Del raposo al jabalí
Hasta la UME ha tenido que intervenir para frenar los contagios
Cuando intuyó que se acababa el tiempo, mi madre decidió que pasásemos la Navidad en casa de la abuela. Al bajar del coche vimos que ... no estaba en la puerta esperándonos como siempre, y eché de menos las tortas de manteca y el montón de besos cálidos que nos daba después de sentarnos en su halda. La encontramos llorando en el corral, convertido en un inmenso campo de plumas. El raposo había matado a todas las gallinas, tras romper la malla de alambre de la talanquera que separaba el huerto del corral. Las vecinas acudieron muy de mañana llevando una gallina de las suyas para que con ellas rehiciera su parvada. Pero no tenía consuelo. El herrero estaba reforzando la malla de alambre. Un grupo de cazadores se había echado al monte en busca del zorro. Volvieron a mediodía con el bicho colgando de una estaca. La gente sabía muy bien que con aquella batida no se acababa con los raposos, pero que durante un tiempo no bajarían al pueblo a hacer barrabasadas. En el monte quedaban suficientes conejos, pájaros, lagartijas, ratones y otros bichos para alimentar a estos depredadores. Pasó la Nochebuena y pasó la Pascua sin que la abuela recuperara su sonrisa. Fueron sus últimas Navidades.
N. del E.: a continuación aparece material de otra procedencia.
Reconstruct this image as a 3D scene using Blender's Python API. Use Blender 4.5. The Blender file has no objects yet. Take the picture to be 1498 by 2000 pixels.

Esa imagen de impotencia y rabia me vuelve siempre que los animales producen accidentes o desgracias de este tipo. Y cuando, como ocurre ahora en Cataluña con la peste porcina, estas situaciones son propiciadas por la estulticia de los barandas que tienen estancadas sus mentes con las películas de Disney, sólo me queda desahogarme escribiendo como hago en este momento. En Andalucía, desde siempre, los cazadores han sabido mantener la población de jabalíes en montes y sierras sin necesitar normas o leyes promovidas por los ecologistas de asfalto. Pero en algún momento ocurrió que algunos o algunas ecologistas 'cum laude', o indinos como llamaba mi abuela a los aviesos endiablados, decidieron que había que dejar a estos bichos reproducirse a su antojo. Tras atrapar el corazón de los animalistas, los jabalíes se han multiplicado como conejos, han causado graves accidentes de circulación invadiendo carreteras y autovías, han llegado hasta los contenedores de basura de pueblos y ciudades asustando a la gente y se han convertido en transmisores de la peste. Hasta la UME ha tenido que intervenir para frenar los contagios. Y lo ha hecho con más celeridad que en la dana de Valencia. Nuestros soldados en vez de prepararse para la guerra se dedican ahora a la montería, por órdenes superiores. Magnífico final para este cuento de Navidad, que deja en mantillas la anécdota del raposo que aceleró la muerte de mi abuela.
Cundo escribo en la tarde del viernes, ya son 14 los jabalíes muertos por la peste. De momento sabemos que unos cuantos países han decidido no comprar carne de cerdo procedente de Cataluña, la cuna del fuet. En el resto de España, las empresas cárnicas contienen la respiración por si un día cualquiera de este frío diciembre, a algún pájaro carroñero se le ocurre tomar el aperitivo en la piel de un jabalí catalán contaminado y, tras darse un paseo celestial, aparca en la piel de un cerdo sano de otra comunidad para seguir almorzando. Ojalá no ocurra. Pero puede ocurrir porque estos pájaros hacen trayectos casi tan largos como los de Air Europa. ¿Se imaginan las consecuencias que tendría en la Alpujarra? ¿Y si deciden volar hacia el oeste y les da por picotear en la piel de los marranos ibéricos, dejándonos sin sus soberbios jamones? No sé como acabará este cuento de Navidad, pero el ministro de Agricultura no se cansa de decir que la situación está controlada. ¿Es el momento de echar mano de aquel latinajo que decía «excusatio non petita, accusatio manifesta»? Espero que todo acabe bien y no haya que llamar también a la Legión.